Daniel Ortiz, el alcalde de Móstoles, presidía el acto. Estaba en el Auditorio del Rodolfo Halffter junto a las concejalas Mirina Cortés e Irene Gómez, para reconocer, en representación de la ciudad, el mérito de los músicos. Había venido cargado de diplomas. Antes de entregarlos, también él aplaudió su  esfuerzo. Con su aplicación, aquellos chicos habían hecho de Móstoles –dijo— un lugar del que sentirse orgulloso. Gracias a los éxitos del Rodolfo Halffter y a otras iniciativas culturales, Móstoles es una ciudad especial. También ahí asentí.

Luego, tras el bis de regalo y el feliz estallido de aplausos, Lola nos agradeció nuestra presencia y nos invitó a marcharnos. Había que poner los pies en la tierra y empezar a leer la obra nueva.
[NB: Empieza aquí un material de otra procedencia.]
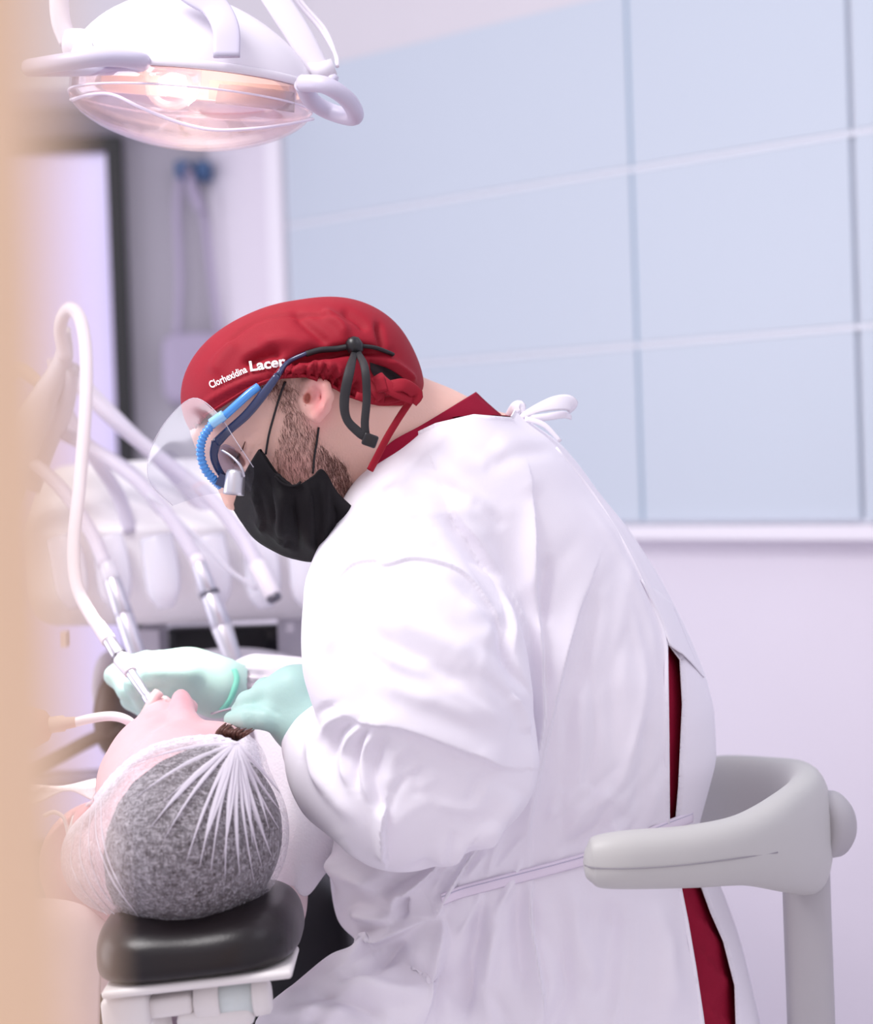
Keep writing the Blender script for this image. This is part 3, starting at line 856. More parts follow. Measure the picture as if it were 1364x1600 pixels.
# ------------------------------------------------------------------ dental chair
ch = thing('dental_chair', 'dental chair with black padded headrest under the patient in the hair net', 'dental chair', (P(300, 1600, 2.3)[0], 2.5, 0))
HY = 1.93
def smin_max(a, b, k): return -smin(-a, -b, k)
g = Grid(P(120, 1580, HY) - [0, .16, 0], P(490, 1390, HY) + [0, .14, .01], .004)
c = P(305, 1500, 1.86); c[1] = HY; ax, az, ay = M(163, 1.86), M(84, 1.86), .115
a_ = math.radians(-3.0)
X, Z = (g.x - c[0]) * math.cos(a_) - (g.z - c[2]) * math.sin(a_), (g.x - c[0]) * math.sin(a_) + (g.z - c[2]) * math.cos(a_)
dip = 0.005 * np.exp(-(X / (ax * .55)) ** 2)
f = ((np.abs(X) / ax) ** 4.2 + (np.abs(Z + dip * (Z > -.2) * np.clip((Z + az) / az, 0, 1)) / az) ** 3.0 + (np.abs(g.y - c[1]) / ay) ** 3) ** (1 / 3.2) - 1
f = (f * az).astype(np.float32)
pa_, pb_ = P(158, 1551, 1.82), P(456, 1517, 1.82)
f = smin_max(f, ((pa_[2] + (g.x - pa_[0]) * (pb_[2] - pa_[2]) / (pb_[0] - pa_[0])) - g.z) + 0 * f, .012)
V, F = nets(f.astype(np.float32), g)
F = F[V[F].mean(1)[:, 2] > -9]
obj('headrest', V, F, 'leather_black', ch)
def bar(px0, py0, px1, py1, Y, hh, hd):
    a, b = P(px0, py0, Y - hd), P(px1, py1, Y - hd); a[1] += hd; b[1] += hd; d = (b - a) / 2; n = np.array([-d[2], 0, d[0]]); n /= np.linalg.norm(n)
    return obox((a + b) / 2, d, np.array([0, hd, 0]), n * hh)
pl = bevel(obj('headrest_plate', *bar(158, 1557, 456, 1523, HY - .06, .0042, .05), 'chair_white', ch, False), .004)
bevel(obj('hinge_block', *bar(158, 1592, 232, 1584, HY - .07, .016, .03), 'chair_white', ch, False), .006)
bevel(obj('hinge_arm', *bar(228, 1580, 300, 1571, HY - .07, .009, .02), 'chair_white', ch, False), .005)
obj('hinge_pin', *lathe(P(296, 1572, HY - .07), P(316, 1569, HY - .07), [(0, .004), (.4, .005), (.5, .003), (1, .004)]), 'steel_dark', ch)
kn = obj('lock_knob', *lathe(P(304, 1569, HY - .075), P(345, 1564, HY - .075), [(0, .012), (.1, .017), (.9, .0175), (1, .0165)], 32), 'chair_white', ch)
obj('knob_band', *lathe(P(344, 1564, HY - .075), P(397, 1558, HY - .075), [(0, .0155), (.5, .0150), (1, .0155)], 32), 'label_pale', ch)
obj('lock_knob', *lathe(P(396, 1558, HY - .075), P(424, 1555, HY - .075), [(0, .0165), (.1, .0175), (.85, .0165), (1, .012)], 32), 'chair_white', ch)
bevel(obj('hinge_block', *bar(275, 1602, 396, 1590, HY - .06, .010, .03), 'chair_white', ch, False), .008)
obj('hinge_post', *lathe(P(256, 1640, HY - .05), P(250, 1570, HY - .05), [(0, .011), (1, .009)]), 'chair_white', ch)
obj('headrest_bar', *bar(230, 1680, 330, 1670, HY + .02, .03, .05), 'steel', ch, False)
g = Grid((-.42, 2.18, .50), (.06, 2.42, .92), .008)
c = P(300, 1560, 2.3)
f = ((np.abs(g.x - c[0]) / .185) ** 4 + (np.abs(g.z - c[2]) / .155) ** 4 + (np.abs(g.y - c[1]) / .075) ** 3) ** .27 - 1
obj('backrest', *nets((f * .07).astype(np.float32), g), 'leather_navy', ch)
obj('seat', *nets((((np.abs(g.x - c[0]) / .2) ** 4 + ((g.z - .6) / .06) ** 4 + (np.abs(g.y - 2.9) / .5) ** 4) ** .25 - 1).astype(np.float32) * .06, g) if False else box((c[0] - .25, 2.5, .45), (c[0] + .25, 3.6, .62)), 'leather_navy', ch, False)
obj('pedestal', *box((c[0] - .15, 2.5, 0), (c[0] + .15, 3.0, .45)), 'chair_white', ch, False)
cs = patch([[(20, 1408, 2.12), (80, 1405, 2.10), (130, 1415, 2.08), (172, 1448, 2.08)], [(20, 1450, 2.10), (80, 1445, 2.08), (130, 1450, 2.07), (165, 1472, 2.07)], [(20, 1530, 2.10), (80, 1520, 2.08), (120, 1520, 2.07), (158, 1525, 2.07)], [(20, 1680, 2.10), (80, 1680, 2.08), (120, 1680, 2.07), (154, 1680, 2.07)]])
solid(obj('paper_cover', *cs, 'blouse', ch), .002)
# leg rest far behind, and chair arms
g = Grid(P(120, 1200, 3.0) - [0, .15, 0], P(240, 1010, 3.0) + [0, .15, 0], .006)
lg = thing('foot_cushion', 'dark brown rounded cushion blurred beyond the white suction tube', 'cushion', P(182, 1180, 3.0))
obj('pad', *nets(ellipsoid(g, (184, 1100, 3.0), (34, 82, .12), 6), g), 'leather_brown', lg)
obj('rim', *sweep(pp([(186, 1018, 2.93), (164, 1034, 2.92), (153, 1070, 2.92), (150, 1110, 2.92)]), [.006, .012, .010, .004]), 'chair_grey', lg)
ar = obj('chair_arm', *sweep(pp([(30, 1212, 2.9), (90, 1182, 2.9), (150, 1152, 2.9), (205, 1138, 2.9)]), .010), 'leather_brown', None)
tag(ar, 'slim brown chair arm slanting below the suction tube', 'chair arm')
rl = bevel(obj('side_rail', *box(P(30, 1232, 2.9), P(165, 1200, 2.95)), mat('rail_blue', (150, 146, 182), .4), None, False), .006)
tag(rl, 'lilac blue rail low behind the paper bib', 'rail')

# ------------------------------------------------------------------ patient
SEAM = [(96, 1300), (116, 1275), (148, 1243), (172, 1212), (202, 1184), (240, 1162), (290, 1150), (338, 1147), (370, 1159)]
g = Grid(P(70, 1500, 2.3) - [0, .55, 0], P(500, 1050, 2.3) + [0, .12, .02], .0034)
f = ellipsoid(g, (292, 1302, 1.95), (144, 142, .115))
f = smin(f, ellipsoid(g, (262, 1216, 2.03), (110, 92, .095), -8), .03)
f = smin(f, ellipsoid(g, (345, 1152, 2.05), (36, 22, .03)), .02)
f = smin(f, ellipsoid(g, (230, 1152, 2.08), (50, 34, .06), -36), .02)
f = smin(f, ellipsoid(g, (246, 1122, 2.14), (24, 36, .05), 20), .015)
f = smin(f, chain(g, [(290, 1130, 2.04, 21), (285, 1106, 2.075, 17), (283, 1091, 2.09, 15)], .008), .010)
f = smin(f, chain(g, [(300, 1108, 2.09, 9), (299, 1103, 2.10, 11)], .004), .008)
f = smin(f, chain(g, [(257, 1112, 2.09, 12), (256, 1108, 2.10, 12)], .004), .010)
f = np.maximum(f, -chain(g, [(345, 1136, 1.985, 6), (366, 1140, 1.99, 6)], .004))
f = smin(f, chain(g, [(215, 1330, 2.06, 88), (160, 1350, 2.22, 92), (170, 1400, 2.4, 100)], .02), .03)
f = smin(f, ellipsoid(g, (130, 1278, 1.985), (15, 25, .018), 25), .006)
f = np.maximum(f, -ellipsoid(g, (130, 1280, 1.962), (7, 13, .010), 25))
V, F = nets(f, g); V, F = largest(V, F); V = relax(V, F, 2)
V = folds(V, F, [([(180, 1196), (205, 1166), (230, 1143), (256, 1127), (284, 1118)], 6, -5, 'r'), ([(196, 1190), (220, 1166), (250, 1145), (290, 1132)], 10, 2.5, 'r'), ([(228, 1124), (240, 1116), (250, 1112)], 4, -2, 'r'), ([(266, 1112), (262, 1102), (266, 1092)], 3, -2, 'r'), ([(303, 1116), (299, 1106), (296, 1098)], 3, -1.5, 'r'), ([(283, 1112), (283, 1096), (281, 1084)], 5, 1.5, 'r'), ([(150, 1262), (175, 1225), (205, 1190)], 12, -2, 'r')])
pat = obj('person', V, F, 'skin_pink', None, base=P(285, 1440, 2.1))
tag(pat, 'patient lying face up in a white hair net with head on the black headrest', 'person')
px, py, dz = proj(V)
attr(pat, 'beard', np.zeros(len(V)))
attr(pat, 'flush', np.clip(.45 * np.exp(-(((px - 285) / 26) ** 2 + ((py - 1092) / 26) ** 2)) + .5 * np.exp(-(((px - 132) / 25) ** 2 + ((py - 1275) / 30) ** 2)), 0, 1))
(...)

Le dio gracias a Pablo Berlanga por su música y, con guante de seda y convicción de acero, siguió impartiendo su clase.


Los músicos quedaron en el aula, felices; cada cual, con su diploma en chino. Me han dejado un tapiz de buenas impresiones, así que es un tapiz lo que yo les regalo, para que no olviden sus primeras y doradas experiencias orquestales.